Constituted and regulated as the British army now is, the immediate consequences of enlistment to the young peasant or artisan of previous respectability is a total breach with his family. However good his previous character, the single fact of his entering what ought to be an honourable profession, excludes him from the society and good opinion of his nearest friends. Former associates shun and look coldly upon him, his female relatives are ashamed to be seen walking with him, often the door of his father's cottage or workshop is shut on his approach. The community in general, there is no dissembling the fact, look upon soldiers as a degraded class, and upon the recruit as a man consigned to evil company, to idleness and the alehouse, and perhaps to the ignominy of the lash. To brand an innocent man as criminal is the way to render him so. Avoided and despised, the young soldier, to whom bad example is not wanting, speedily comes to deserve the disreputable character which the mere assumption of a red coat has caused to be fixed upon him. So long as military service stands thus low in the opinion of the people, the army will have to recruit its ranks from the profligate and the utterly destitute, and the supply of respectable volunteers will be as limited as heretofore. At present, most young men of a better class whom a temporary impulse, or a predilection for the service, has induced to enlist, strain every nerve, when they awake to their real position, to raise funds for their discharge. In this their friends often aid them; and we have known instances of incredible sacrifices being made by the poor to snatch a son or brother from what they looked upon as the jaws of destruction. And thus is it that a large proportion of the respectable recruits are bought out after a brief period of service.

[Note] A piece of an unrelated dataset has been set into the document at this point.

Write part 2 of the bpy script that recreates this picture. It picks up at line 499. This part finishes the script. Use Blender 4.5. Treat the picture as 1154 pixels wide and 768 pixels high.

Assuming limitation of service and the abolition of corporal punishment to have been conceded, the next thing demanding attention would be the education of the soldier. This has hitherto been sadly neglected, strangely so at a period and in a country where education of the people is so strongly and generally advocated. The schoolmaster is abroad, we are told – we should be glad to hear of his visiting the barrack-room. To no class of the population would a good plain education be more valuable than to the soldier, as a means of filling up his abundant leisure, of improving his moral condition, and preserving him from drunkenness and vice. How extraordinary that its advantages should so long have been overlooked, even by those to whom they ought to have been the most palpable. "Of two hundred and fourteen officers," Mr Marshall writes, "who returned answers to the following query, addressed to them by the General Commanding in Chief, in 1834, only two or three recommended intellectual, moral, or religious cultivation as a means of preventing crime: – 'Are you enabled to suggest any means of restraining, or eradicating the propensity to drunkenness, so prevalent among the soldiery, and confessedly the parent of the majority of military crimes?' A great variety of penal enactments were recommended, but no one suggested the school master's drill but Sir George Arthur and the late Colonel Oglander. The colonel's words are: – 'The only effectual corrective of this, as of every other vice, is a sound and rational sense of religion. This is the only true foundation of moral discipline. The establishment of libraries, and the system of adult schools, would be useful in this view.'" To prevent crime is surely better than to punish it. Vast pains are taken with the merely military education of the soldier. A recruit is carefully drilled into the perpendicular, taught to handle his musket, mount his guards, clean his accoutrements – converted, in short, into an excellent automaton – and then he is dismissed as perfect, and left to lounge away, as best he may, his numerous hours of daily leisure. He has perhaps never been taught to read and write, or may possess those accomplishments but imperfectly. What more natural than to encourage, and, if necessary, to compel him to acquire them, together with such other useful scholarship as it may be desirable for him to possess? Education would be especially valuable under a system of limited service.